Changes to the law on sexual harassment
As August approaches, employers must be mindful of the new changes to the law surrounding sexual harassment, which will be introduced in October this year under the Worker Protection (Amendment of Equality Act 2010) Act.
The Act will introduce a new statutory duty on employers to take reasonable steps to prevent sexual harassment of employees in the course of their employment. The law already provides a defence to an harassment claim if an employer can show they had taken all reasonable steps to prevent it from happening so, it was always advisable to take such steps, but there was no requirement to do so.
Come October, the new law will go further by placing a separate legal obligation on all employers to prevent sexual harassment by their own workers.

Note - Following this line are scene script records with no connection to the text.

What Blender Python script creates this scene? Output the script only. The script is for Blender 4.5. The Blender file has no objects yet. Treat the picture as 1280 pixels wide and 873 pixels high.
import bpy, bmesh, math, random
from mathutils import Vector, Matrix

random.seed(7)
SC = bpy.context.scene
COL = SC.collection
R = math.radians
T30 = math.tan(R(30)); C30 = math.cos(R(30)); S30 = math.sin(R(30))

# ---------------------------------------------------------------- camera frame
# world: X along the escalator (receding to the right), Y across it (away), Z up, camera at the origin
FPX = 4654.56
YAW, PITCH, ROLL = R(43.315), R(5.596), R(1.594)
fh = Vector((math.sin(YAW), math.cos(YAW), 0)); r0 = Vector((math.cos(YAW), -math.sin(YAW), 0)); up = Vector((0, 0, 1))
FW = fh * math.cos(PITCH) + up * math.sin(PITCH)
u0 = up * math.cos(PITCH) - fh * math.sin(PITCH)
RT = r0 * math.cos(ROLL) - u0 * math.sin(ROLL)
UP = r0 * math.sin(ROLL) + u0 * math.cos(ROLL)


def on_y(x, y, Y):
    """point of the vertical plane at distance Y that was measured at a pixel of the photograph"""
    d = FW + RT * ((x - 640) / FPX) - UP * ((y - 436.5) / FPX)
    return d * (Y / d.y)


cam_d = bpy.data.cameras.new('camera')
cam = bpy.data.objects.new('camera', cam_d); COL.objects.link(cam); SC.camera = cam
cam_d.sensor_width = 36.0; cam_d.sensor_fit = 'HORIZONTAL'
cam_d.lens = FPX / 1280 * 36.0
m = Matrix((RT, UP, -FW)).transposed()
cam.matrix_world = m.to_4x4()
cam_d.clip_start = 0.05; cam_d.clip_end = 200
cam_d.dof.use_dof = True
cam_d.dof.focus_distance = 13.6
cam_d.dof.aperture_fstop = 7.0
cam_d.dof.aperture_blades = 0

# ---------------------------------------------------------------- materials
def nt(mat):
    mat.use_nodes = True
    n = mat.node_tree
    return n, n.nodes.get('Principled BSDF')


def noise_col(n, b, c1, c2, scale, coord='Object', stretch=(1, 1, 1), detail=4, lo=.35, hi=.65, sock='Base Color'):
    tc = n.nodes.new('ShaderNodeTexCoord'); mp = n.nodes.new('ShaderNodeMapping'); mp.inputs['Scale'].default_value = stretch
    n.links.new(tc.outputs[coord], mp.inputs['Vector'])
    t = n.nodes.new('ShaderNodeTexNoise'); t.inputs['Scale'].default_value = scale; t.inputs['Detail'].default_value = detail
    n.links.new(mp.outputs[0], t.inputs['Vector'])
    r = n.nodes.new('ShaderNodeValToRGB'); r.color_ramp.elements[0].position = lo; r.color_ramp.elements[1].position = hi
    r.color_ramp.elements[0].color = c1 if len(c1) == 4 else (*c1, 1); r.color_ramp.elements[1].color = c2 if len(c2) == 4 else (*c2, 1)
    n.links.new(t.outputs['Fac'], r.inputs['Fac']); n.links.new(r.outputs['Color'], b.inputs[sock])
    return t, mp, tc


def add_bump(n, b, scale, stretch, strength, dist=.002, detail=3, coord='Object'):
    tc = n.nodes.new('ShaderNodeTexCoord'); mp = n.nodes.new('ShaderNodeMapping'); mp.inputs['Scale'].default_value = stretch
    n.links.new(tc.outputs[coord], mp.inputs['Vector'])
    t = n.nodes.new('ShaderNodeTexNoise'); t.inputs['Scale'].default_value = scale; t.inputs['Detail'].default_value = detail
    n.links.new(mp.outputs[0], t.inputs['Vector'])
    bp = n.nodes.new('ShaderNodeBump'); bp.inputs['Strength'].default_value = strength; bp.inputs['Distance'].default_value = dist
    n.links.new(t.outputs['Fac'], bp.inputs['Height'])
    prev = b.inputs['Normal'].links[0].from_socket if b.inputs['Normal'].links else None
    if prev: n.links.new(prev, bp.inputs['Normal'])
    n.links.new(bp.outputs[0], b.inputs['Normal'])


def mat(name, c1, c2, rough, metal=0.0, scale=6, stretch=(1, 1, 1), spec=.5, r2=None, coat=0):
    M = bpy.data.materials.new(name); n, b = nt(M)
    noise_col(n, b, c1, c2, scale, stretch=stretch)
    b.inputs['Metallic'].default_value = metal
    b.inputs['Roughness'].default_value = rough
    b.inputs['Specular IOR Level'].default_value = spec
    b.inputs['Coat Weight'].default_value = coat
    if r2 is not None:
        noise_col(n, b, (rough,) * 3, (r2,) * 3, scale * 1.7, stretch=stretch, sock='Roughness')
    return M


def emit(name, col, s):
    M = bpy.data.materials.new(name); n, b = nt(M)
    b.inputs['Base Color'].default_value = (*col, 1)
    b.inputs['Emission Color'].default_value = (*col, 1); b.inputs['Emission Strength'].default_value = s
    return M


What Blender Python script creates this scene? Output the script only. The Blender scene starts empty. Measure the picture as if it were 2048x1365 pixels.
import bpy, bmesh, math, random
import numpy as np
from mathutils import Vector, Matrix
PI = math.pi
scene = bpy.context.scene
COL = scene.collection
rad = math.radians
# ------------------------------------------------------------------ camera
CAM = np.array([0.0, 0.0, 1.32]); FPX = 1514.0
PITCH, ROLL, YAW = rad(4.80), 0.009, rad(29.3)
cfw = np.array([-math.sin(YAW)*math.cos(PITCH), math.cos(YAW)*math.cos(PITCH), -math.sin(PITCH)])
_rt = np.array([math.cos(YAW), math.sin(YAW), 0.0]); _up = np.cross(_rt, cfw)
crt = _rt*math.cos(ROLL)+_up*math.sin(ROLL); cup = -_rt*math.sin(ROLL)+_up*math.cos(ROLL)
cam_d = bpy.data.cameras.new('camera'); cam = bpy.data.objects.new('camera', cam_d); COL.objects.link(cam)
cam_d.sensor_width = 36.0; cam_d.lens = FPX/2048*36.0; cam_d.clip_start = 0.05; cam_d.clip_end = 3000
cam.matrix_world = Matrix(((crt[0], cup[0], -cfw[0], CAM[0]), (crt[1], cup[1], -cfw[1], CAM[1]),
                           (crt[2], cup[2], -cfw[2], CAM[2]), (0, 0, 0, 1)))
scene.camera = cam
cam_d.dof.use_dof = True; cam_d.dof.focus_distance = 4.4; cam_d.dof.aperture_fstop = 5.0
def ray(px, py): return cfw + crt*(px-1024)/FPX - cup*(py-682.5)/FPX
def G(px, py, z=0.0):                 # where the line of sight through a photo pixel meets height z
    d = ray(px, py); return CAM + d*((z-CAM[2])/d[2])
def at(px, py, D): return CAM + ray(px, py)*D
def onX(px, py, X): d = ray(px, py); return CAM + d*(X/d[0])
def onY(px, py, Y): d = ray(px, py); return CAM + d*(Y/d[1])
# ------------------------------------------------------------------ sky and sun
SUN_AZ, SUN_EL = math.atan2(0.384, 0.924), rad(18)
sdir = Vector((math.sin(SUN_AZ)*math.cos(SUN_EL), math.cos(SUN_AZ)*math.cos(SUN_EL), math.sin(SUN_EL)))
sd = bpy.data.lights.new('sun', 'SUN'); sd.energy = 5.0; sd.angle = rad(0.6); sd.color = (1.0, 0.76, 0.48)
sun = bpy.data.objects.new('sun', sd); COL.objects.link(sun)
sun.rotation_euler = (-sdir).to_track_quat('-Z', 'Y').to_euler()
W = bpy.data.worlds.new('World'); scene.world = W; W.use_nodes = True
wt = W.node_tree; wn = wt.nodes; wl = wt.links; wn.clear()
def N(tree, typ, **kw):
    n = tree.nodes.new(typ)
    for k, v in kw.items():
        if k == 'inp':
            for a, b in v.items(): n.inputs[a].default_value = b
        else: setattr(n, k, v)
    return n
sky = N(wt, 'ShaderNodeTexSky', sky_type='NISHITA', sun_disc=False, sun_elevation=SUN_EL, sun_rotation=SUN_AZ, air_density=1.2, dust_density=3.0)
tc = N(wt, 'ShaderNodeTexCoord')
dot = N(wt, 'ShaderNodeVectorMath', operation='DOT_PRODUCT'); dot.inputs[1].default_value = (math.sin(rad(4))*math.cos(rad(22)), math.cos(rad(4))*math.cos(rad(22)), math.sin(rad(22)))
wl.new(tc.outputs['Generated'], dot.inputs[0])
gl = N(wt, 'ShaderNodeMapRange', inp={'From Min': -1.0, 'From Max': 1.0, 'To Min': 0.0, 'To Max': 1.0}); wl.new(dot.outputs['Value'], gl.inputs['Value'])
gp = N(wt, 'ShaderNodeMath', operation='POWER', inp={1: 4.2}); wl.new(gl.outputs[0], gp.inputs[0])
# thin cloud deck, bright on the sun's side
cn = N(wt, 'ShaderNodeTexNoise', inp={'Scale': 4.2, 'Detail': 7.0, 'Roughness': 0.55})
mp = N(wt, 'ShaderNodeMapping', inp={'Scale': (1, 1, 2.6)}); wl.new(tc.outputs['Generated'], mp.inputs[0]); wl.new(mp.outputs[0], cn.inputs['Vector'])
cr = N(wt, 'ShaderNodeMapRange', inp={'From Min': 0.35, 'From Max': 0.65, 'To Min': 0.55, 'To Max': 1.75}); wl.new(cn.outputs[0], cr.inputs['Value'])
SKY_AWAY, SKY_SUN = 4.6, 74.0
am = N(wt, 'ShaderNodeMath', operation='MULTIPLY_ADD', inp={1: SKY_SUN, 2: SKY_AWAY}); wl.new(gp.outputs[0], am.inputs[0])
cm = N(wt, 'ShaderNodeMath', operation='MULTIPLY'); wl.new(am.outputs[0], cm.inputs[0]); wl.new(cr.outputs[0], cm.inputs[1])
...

Employers must not wait for an instance of sexual harassment to occur, and should anticipate instances where an employee may be subject to sexual harassment and take the appropriate steps to prevent this. If sexual harassment has occurred previously, employers should be taking steps to ensure that this does not happen again.
It is therefore important to be considering measures now, so that employers are ready for when the law comes into effect.
So what will be considered reasonable?
Whilst ‘reasonable steps’ has not been defined, this will mean introducing pragmatic measures which are tailored and proportionate to the business. Examples of this will include implementing regular training and ensuring that policies on anti-harassment are all-inclusive, and up to date.
The Equality and Human Rights Commission (EHRC) is currently in the midst of consulting on its new guidance, which includes new information on the new preventative duty, and encompasses recent amendments to the Equality Act 2010. This will build upon the current guidance, which was issued in 2020 and can be found at the following link https://www.equalityhumanrights.com/equality/equality-act-2010/sexual-harassment. The new section in the guidance will be named ‘obligations and liabilities under the Act’.
What happens if this duty is breached?
If an employer falls short of this new preventive duty, there will be consequences. The EHRC will have the ability to take enforcement action against the employer. The EHRC will not require an incident of sexual assault to occur to do this.
Further, Employment Tribunals will also have the power to increase any compensation awarded to an employee for sexual harassment by up to 25% where they have been sexually harassed and the employer is found to have breached the new duty.
In past cases, we have seen awards in excess of £50,000 where sexual harassment has been found to have occurred. Using this as an example, as of October, a failure to take reasonable steps could result in a 25% uplift, which would have entitled the Claimant to an additional £12,500.
It must be noted that an individual cannot bring a claim for failing to adhere to the preventative duty alone.
What should Employers consider when implementing reasonable steps?
Although this new law does not come into effect until October 2024, employers should take action now to make sure that they are ready to show that they are proactively taking reasonable steps to prevent sexual harassment. When determining which steps will be reasonable, according to the EHRC an employer should consider the following:
- The risk of sexual harassment occurring in the course of employment;
- Steps which could be taken to mitigate the risks, and prevent sexual harassment;
- Consideration of which steps would be reasonable to take; and
- Implementation of the measures.
To assist this exercise, the employer may also wish to consider:
- The nature of the business
- The size of the business
- Any risks which are present in the business
What are some examples of measures?
- Mandatory training on anti-harassment to educate employees on how to spot sexual harassment, how to report this, and how they can help prevent this. This should be delivered frequently.
- Provide regular equality and diversity training to staff (at least annually).
- Ensure that equal opportunities, anti-bullying and harassment and disciplinary policies, are comprehensive and updated to address the new duty, and include the proactive measures which the employer intends to take to meet the new preventative duty. Employers may wish to seek legal advice in this regard.
- A zero tolerance approach must be adopted to sexual harassment, and communicated to all staff. Senior leaders should lead by example.
- Senior staff should be given appropriate training so that they can handle any complaint of sexual harassment effectively, and are confident in doing so.
- Employees must be made aware of how to report sexual harassment; therefore employers must implement reporting methods. Employers may choose to have numerous reporting methods, including an anonymous reporting line for those who do not wish to come forward directly.
- Employers must monitor their policies and procedures in relation to sexual harassment, and ensure that this is working in practice. Where necessary, new measures should be implemented and policies updated.
- Employers must have a method of detecting sexual harassment, or spotting patterns. This could be done by introducing a sexual harassment register, and/or by addressing this in exit interviews with employees or by conducting regular 1-1’s.
- Employers should signpost employees to appropriate support services, both within the business, and externally.